A partir de ahí, nos adentramos en el terreno de la naturaleza, y la tranquilidad de los repechos, y la armonía de los sonidos, invitan a la reflexión; el paisaje se transforma en el escenario de mis pensamientos, que, uno a uno, piden turno para existir. El camino es una experiencia mental, donde tienen lugar los símbolos que son las palabras y los silencios escogidos. En estas cosas andaba yo cuando, de modo inesperado, me crucé con un padre que charlaba amigablemente con su chaval de unos siete años. Y no solo eso, sino que el chico acompañaba su voz con las manos y gesticulaba con gran habilidad: parecían en comunión con el entorno.
Y es que, por mucho que avance la modernidad y la revolución tecnológica, siempre necesitaremos sentir nuestro origen, ese cordón umbilical, ese espacio compartido que es la naturaleza; necesario para nuestro equilibrio y nuestra salud mental. Quizá el padre no lo sepa, pero el camino fue la primera escuela de filosofía. De allí bebieron los primeros pensadores para edificar sus teorías, y conformar una incipiente visión del mundo.
Solo disponían de la observación de los sentidos, aunque empezaron a cultivar otro sentido más, el sentido de la imaginación. Y mucho de su conocimiento se encuentra detrás de leyendas, mitos, oráculos, y cualquier otra invención. Con la eclosión del conocimiento, los caminos se erigieron en las arterias de la razón, de tal forma, que la estirpe de los pensamientos atravesó el tiempo y llegó hasta los días de hoy. Nuestra lógica y nuestros esquemas discursivos son heredados, por eso, no es buena idea desoír las raíces y caer en el olvido.
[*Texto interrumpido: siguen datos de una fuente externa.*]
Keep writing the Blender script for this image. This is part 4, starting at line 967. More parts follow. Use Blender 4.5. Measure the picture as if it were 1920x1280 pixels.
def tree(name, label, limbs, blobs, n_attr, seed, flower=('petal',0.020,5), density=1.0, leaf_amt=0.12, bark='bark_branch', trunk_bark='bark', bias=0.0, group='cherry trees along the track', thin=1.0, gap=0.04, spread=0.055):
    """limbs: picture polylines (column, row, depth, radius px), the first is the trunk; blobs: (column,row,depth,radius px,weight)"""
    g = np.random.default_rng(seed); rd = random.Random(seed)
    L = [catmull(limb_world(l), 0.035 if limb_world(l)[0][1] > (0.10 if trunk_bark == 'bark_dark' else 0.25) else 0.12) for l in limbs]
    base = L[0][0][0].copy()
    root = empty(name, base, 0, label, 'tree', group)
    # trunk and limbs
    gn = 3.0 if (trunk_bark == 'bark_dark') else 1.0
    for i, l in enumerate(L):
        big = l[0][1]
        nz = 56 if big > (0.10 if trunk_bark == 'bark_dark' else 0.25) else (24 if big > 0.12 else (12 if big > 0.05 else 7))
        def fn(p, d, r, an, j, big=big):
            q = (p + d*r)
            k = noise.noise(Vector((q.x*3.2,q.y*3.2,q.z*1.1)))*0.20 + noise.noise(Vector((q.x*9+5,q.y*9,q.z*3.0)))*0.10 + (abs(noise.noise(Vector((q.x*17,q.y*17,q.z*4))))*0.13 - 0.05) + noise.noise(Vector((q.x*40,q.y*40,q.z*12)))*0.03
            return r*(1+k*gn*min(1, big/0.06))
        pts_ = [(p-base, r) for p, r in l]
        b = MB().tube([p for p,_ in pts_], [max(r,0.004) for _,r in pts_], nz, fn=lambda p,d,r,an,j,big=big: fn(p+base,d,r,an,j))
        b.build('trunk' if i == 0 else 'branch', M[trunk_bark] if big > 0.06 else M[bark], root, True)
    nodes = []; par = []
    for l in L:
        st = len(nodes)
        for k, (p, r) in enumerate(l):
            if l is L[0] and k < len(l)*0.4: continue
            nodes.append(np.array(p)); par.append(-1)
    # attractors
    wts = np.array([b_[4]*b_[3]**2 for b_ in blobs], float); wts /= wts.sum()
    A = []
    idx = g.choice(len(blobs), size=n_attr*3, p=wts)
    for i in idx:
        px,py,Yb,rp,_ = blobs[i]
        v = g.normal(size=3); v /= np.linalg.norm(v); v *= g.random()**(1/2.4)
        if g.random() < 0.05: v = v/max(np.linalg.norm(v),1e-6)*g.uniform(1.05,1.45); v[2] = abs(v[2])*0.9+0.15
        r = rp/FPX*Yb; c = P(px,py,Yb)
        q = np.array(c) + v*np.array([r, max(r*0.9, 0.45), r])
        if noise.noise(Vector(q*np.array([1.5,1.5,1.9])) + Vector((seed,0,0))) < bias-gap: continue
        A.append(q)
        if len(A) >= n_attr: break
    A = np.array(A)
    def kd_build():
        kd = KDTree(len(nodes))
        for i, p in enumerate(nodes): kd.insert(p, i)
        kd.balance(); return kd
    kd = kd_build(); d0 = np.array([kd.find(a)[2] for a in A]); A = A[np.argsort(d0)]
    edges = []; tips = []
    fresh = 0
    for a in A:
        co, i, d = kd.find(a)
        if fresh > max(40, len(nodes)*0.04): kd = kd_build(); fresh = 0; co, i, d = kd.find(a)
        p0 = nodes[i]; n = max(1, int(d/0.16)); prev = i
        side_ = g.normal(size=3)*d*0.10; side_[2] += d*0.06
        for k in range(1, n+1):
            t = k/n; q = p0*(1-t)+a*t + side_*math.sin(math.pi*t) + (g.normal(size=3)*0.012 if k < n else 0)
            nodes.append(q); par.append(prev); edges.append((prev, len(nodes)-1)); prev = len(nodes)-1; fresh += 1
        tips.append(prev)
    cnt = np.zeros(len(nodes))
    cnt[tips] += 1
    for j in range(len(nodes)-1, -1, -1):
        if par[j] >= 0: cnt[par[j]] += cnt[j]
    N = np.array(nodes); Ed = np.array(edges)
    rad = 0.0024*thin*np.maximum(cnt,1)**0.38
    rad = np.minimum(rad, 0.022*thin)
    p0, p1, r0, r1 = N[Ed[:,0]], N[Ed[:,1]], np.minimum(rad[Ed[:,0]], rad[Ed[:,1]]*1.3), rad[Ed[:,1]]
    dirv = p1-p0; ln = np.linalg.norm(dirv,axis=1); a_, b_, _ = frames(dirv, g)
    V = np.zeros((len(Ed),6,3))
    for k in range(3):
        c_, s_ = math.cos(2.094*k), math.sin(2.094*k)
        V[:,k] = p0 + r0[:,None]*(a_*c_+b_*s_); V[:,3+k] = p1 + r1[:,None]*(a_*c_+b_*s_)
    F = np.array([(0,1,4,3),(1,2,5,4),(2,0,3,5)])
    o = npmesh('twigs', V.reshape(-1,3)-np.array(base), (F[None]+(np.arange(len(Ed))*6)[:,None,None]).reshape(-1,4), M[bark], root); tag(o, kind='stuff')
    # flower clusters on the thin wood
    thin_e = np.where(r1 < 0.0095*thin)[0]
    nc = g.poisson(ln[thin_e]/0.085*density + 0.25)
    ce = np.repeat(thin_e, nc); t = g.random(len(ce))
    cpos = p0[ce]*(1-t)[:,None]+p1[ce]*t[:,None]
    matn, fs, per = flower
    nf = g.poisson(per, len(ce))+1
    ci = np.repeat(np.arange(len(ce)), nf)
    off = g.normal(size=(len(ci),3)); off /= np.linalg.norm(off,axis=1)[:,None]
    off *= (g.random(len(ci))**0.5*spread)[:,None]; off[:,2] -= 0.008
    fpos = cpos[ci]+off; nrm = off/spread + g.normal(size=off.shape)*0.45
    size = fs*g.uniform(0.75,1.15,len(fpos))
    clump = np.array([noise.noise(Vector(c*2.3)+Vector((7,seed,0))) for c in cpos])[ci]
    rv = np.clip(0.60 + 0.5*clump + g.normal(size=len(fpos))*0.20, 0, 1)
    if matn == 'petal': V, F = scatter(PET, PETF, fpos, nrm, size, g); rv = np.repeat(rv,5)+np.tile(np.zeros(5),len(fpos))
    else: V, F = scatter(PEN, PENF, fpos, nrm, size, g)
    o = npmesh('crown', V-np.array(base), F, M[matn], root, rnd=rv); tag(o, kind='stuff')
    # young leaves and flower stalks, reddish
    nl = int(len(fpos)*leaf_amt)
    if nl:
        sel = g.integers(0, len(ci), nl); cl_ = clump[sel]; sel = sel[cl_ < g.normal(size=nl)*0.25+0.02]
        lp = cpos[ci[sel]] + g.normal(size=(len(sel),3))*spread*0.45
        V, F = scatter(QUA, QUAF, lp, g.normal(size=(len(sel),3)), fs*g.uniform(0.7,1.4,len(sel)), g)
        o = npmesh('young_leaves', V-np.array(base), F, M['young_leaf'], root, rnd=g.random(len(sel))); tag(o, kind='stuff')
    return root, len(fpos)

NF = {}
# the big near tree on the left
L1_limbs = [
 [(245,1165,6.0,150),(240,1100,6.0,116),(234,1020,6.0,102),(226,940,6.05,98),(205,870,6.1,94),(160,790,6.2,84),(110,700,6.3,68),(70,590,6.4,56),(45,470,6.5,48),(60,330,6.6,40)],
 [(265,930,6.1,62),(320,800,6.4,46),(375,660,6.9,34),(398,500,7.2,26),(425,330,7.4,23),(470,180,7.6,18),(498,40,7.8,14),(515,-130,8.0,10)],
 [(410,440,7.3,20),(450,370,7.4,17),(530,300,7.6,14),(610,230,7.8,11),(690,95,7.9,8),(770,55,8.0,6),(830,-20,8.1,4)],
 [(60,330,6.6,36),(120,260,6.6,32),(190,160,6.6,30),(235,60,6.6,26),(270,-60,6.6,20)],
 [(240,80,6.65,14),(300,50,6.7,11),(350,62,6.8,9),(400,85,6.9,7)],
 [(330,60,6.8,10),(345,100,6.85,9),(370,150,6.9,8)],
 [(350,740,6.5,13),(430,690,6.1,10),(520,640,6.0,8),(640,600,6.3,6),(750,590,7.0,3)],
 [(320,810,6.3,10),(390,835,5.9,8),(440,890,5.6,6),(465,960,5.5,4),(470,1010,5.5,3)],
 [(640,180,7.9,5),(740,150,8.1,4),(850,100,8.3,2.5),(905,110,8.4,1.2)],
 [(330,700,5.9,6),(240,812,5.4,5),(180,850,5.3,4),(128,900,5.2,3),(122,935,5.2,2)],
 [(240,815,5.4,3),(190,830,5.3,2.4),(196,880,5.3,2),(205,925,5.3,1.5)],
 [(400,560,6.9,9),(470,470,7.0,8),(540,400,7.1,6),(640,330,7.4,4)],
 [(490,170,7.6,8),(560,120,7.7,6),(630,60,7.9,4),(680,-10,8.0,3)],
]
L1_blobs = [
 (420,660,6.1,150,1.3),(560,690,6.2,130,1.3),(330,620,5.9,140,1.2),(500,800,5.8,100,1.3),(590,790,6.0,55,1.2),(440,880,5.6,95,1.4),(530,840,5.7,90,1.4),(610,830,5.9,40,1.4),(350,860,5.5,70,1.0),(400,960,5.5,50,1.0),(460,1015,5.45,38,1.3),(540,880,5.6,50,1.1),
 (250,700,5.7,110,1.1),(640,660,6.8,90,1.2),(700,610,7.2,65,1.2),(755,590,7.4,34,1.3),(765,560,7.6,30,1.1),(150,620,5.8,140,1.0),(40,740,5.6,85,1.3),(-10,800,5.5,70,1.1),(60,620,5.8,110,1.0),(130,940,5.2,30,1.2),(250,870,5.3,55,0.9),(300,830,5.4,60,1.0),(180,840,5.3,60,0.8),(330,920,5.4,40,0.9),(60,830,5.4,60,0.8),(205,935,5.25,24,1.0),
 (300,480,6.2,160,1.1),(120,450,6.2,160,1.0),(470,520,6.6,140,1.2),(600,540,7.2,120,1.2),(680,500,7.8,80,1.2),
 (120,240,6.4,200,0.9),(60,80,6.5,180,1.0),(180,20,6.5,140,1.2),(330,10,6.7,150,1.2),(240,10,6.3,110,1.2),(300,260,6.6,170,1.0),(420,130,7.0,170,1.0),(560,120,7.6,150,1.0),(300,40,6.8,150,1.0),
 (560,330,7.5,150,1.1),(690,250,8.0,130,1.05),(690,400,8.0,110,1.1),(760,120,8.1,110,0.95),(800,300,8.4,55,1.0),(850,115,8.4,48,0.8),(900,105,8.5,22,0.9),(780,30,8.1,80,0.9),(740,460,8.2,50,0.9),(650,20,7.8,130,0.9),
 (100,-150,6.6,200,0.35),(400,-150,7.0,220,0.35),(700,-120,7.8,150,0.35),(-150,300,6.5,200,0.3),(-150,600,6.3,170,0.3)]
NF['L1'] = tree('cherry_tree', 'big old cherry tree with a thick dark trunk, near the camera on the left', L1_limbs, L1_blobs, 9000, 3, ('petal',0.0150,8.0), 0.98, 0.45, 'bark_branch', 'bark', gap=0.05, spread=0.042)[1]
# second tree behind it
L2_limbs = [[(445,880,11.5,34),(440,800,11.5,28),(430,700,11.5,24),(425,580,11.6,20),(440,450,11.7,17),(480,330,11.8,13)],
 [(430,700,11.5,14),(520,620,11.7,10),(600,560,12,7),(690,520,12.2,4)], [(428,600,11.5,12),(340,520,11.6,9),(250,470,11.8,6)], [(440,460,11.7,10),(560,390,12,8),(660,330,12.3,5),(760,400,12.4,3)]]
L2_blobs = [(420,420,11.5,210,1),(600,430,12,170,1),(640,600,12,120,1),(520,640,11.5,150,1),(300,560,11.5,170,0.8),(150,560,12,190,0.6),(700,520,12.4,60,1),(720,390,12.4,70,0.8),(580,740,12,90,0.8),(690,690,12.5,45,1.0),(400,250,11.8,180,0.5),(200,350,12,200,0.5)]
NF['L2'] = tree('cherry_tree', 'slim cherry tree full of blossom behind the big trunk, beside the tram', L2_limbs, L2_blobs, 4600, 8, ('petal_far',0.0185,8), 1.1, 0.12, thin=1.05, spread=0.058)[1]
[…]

Por eso, el padre hace bien en presentar a su hijo.
Cuando los caminantes del Monte Hacho nos cruzamos, mantenemos la mirada por unos instantes y, aunque no medie el saludo, ambos sabemos el motivo de nuestra ilusión.
Al fin del trayecto solo queda una voz: ¿Quién dio nombre al destino? En la luz de las estrellas hay escrita una canción.